The point of the fuel protests – their symbolic power – is that they set two pastiched archetypes of Ireland against one another. In the psychogeography of the protests, the Men with Tractors (and, yes, the overwhelming maleness of the protestors is part of this) are set against plate glass corporate buildings and a franchised Starbucks on O’Connell Bridge. Rural is set against urban. The real people of the country are set against the jackeens up in Dublin. These are all crude clichés, of course, which do a disservice to everyone they caricature and everyone they ignore. But that is precisely the point: this is politics at its most deliberately simplistic; nuance and consequences be damned.

In the fuel protests, in other words, we witnessed the birth of a domesticated Irish populism: far-right populism with Irish characteristics. The archetypes differ slightly from than those in other countries. In place of White Van Man, Joe the Plumber, the Canadian truckers, or les Gilets Jaunes we have the Men with Tractors. In structural terms, though, the narrative is the same. There are (to draw on the analysis of Jan Werner-Müller in his excellent What is Populism?) all the markers of populism: insurgent “saviour” leaders who defy the normal rules of politics, appeals to the needs and values of the “real, decent, people”, and so on.

Here is where the complexity kicks in. Because the far-right populists didn’t invent Men with Tractors. Men with Tractors already existed. Every few years they kick up about something – they agitate about tax or subsidies or an environmental rule – but mostly they coach hurling down at the GAA and keep the village going when there’s a storm. You don’t live in the village, of course, but your parents used to, and a cousin still does, and the emotional pull is real. Plus farmers produce food, and Ireland is very proud of its food.

The National Archetype as Far-Right Trojan Horse

We thus have two overlapping Men with Tractors archetypes: the “real people” of the far-right populists, and the “ordinary farmer” lying deep within the Irish political psyche. It’s not an accident that the broad Left (a tricky category in Irish politics at the best of times) were flat-footed by the protests, or that the public reaction to a blockade was more ambivalent than one might expect given its effects on ordinary life. Men with Tractors were ordinary guys protesting to show a right-wing government that their livelihoods were being demolished. This was not an imagined complaint, an elitist one, nor the machination of a global conspiracy of race and capital. It was (and remains) very real. Moreover, it speaks to pain felt up and down society, urban and rural, by the kinds of people the Left worry about. Yet the far more unpalatable far-right archetype was present in the protests too, along with all the tropes of the global far-right; including, as Roy emphasises, a repellent focus on whiteness as a facet of Irish identity. All of these, together, at the same time. We have just witnessed, and with unusual clarity, the far-right appropriation of a national archetype.

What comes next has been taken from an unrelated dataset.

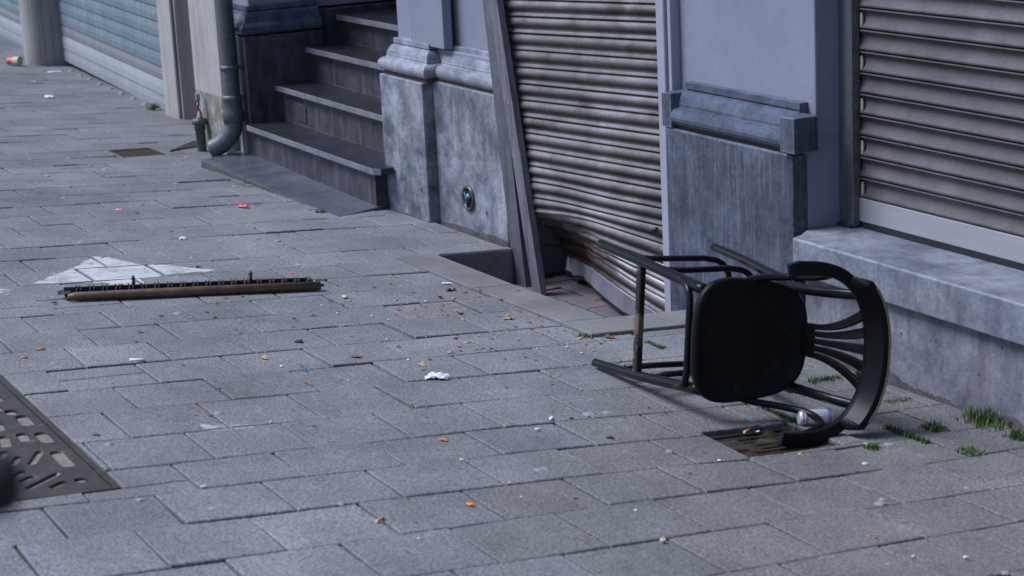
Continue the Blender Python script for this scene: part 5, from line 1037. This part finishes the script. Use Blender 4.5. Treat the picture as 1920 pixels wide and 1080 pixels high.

This is what the far-right do. They find a crack in the door and prise and pull at it until it breaks open. Previous protagonists in Ireland’s hitherto small and shambolic far-right have been thuggish or ridiculous in their affect and obsessions. Not so the Men with Tractors. The danger of the Men with Tractors is not that they were confected by a wealthy global capitalist elite for appalling ends. The danger arises precisely because they were not: because this national archetype is real, and relatable, and has now been repurposed as a Trojan horse for internet-brained far-right politics.

This bivalent creature is now at the door of Irish politics. This is the danger we face. It’s easy to be against an abstracted alliance of racial and fossil capital and all the rebarbative aspects of the global far-right. They sound awful! How much harder is it to be against the guy you sometimes see having a laugh down the pub, who tells you he’s lost his job to fuel prices? How confusing to find yourself ranged against that old friend of your dad’s? Against Miley from Glenroe? Against a friendly and avuncular Trojan horse?

How hard is it to be against an image of your grandfather that you’ve held in your head since you were four years old?